Wisc. State Journal lets readers decide the news

Wisc. State Journal lets readers decide the news January 24, 2006

This, to me seems a smart interactive idea that makes a great more sense than the LA Time’s disasterous “wiki-editorial” try.

Starting this week, you pick the news
Wisconsin State Journal reader Eric Norman of Ridgeway figures he has a better handle than editors on what this newspaper ought to publish on page one.

“Could you please cease printing sports stories on the front page?” Norman asked editors in an e-mail. “You have a sports section; that’s where they belong. The front page is for important news.[…]
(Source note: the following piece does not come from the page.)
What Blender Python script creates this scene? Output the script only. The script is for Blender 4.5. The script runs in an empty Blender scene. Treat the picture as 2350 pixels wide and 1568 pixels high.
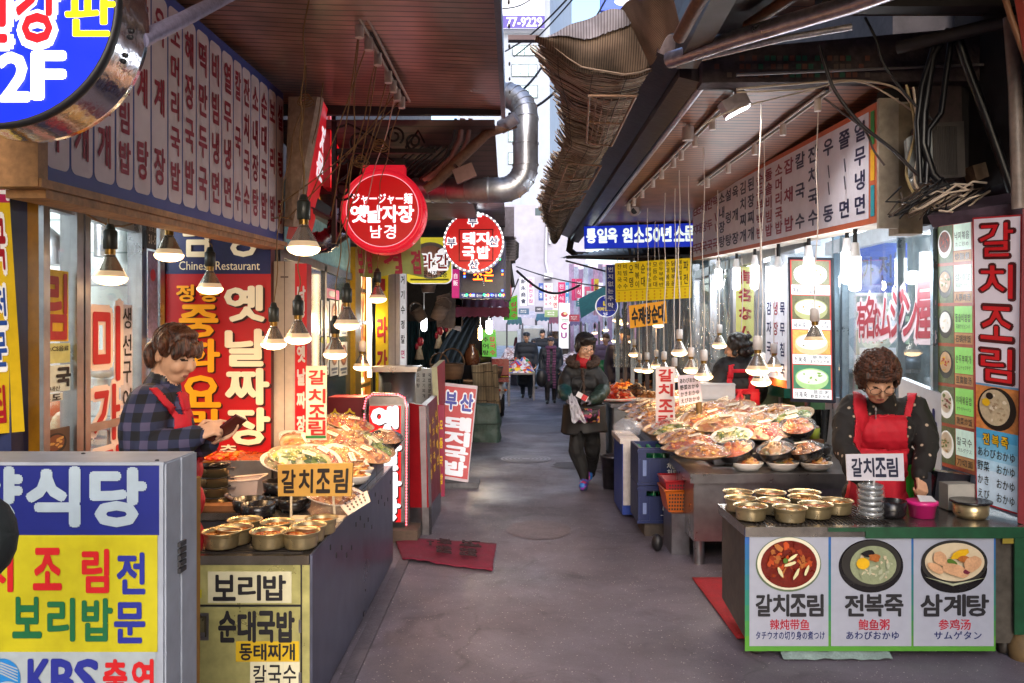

Starting this week, Norman and other readers will get a chance to tell us what they’d most like to read on the next day’s front page and editors will let the majority rule. Starting Monday, and continuing each weekday from 11 a.m.- 4 p.m., our recently redesigned Web site, www.madison.com/wsj, will let readers vote for the news item they’d most want to read.

[…]

In the paper, we’ll identify the day’s top vote-getter with a “reader’s choice” label. Unless later- breaking, major news displaces it, the reader’s choice typically will appear on the front page.

The AP reports on this new scheme thusly:

Tuesday’s front page included the first “reader’s choice,” a look at Ford’s plant closings and job cuts. The wire story, which received 41 percent of the 192 votes cast, beat out stories on ex-convicts who return to Madison and President Bush’s eavesdropping program.

Ellen Foley, editor of the paper, said it was not shirking its responsibility to judge news because editors provide the choices and do not have to follow the readers’ pick.

“The smart editors of America … all understand that interactivity is part of our future,” she said. “Doing that in a credible way and in a transparent way is the trick. This particular feature is appealing because it combines both of those values.”

A journo pal of mine wonders if the readers will choose what he calls “crap” for the front page, Oprah-esque light reading and sports, but I suspect the editors are going to be surprised – and hopefully educated out of their own “bubbles” – at what folks want to read about. And for papers seeing diminishing circulation numbers and declining revenues, this seems to me to be a smart experiment. It will be interesting to see how it pans out.